Apparatus according to Claim 1 characterised in that means are provided for heating the walls of the housing to maintain the oversprayed coating material in a liquid state.
Apparatus according to Claim 1 or 2 characterised in that the means for returning the oversprayed liquid coating material to the or each applicator comprises a sump located in the lower portion of the housing below the coating space and a pump means connected to the sump for returning coating material to the or each applicator.
Apparatus according to Claim 3 characterised in that the means for heating the coating material to a liquid state includes means for supplying liquified coating material to the sump.
Apparatus according to Claim 4 characterised in that level control means are provided in the sump to sense the level of liquified coating material in the sump and to control the supply of liquified coating material thereto.

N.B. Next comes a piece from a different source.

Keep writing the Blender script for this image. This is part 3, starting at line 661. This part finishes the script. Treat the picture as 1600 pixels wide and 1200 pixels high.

Apparatus for applying a coating material which is solid at ambient temperature to an object comprising a housing containing at least one coating applicator, means for heating the coating material to a liquid state characterised in that the coating material is applied to the object so that it at least partially solidifies upon contact with the surface thereof, and in that means are provided to apply heat to the partially solidified coating material on the surface of the object so as to cause the coating material to flow together in a smooth continuous coating.
Apparatus according to any of Claims 1 to 5 characterised in that heating means are provided to apply heat to the exterior of the object after the object passes through the coating space to heat the coating material applied to the object so as to cause the coating material on the object to flow together in a smooth continuous coating.
Apparatus according to Claim 6 or 7 characterised in that the heating means is located outside and downstream of the housing.
Apparatus according to any preceding Claim characterised in that preheating means are provided upstream of the coating space for heating the object.
Apparatus according to any preceding Claim characterised in that the object is an elongated object such as a pipe, a conduit, a coiled material or the like.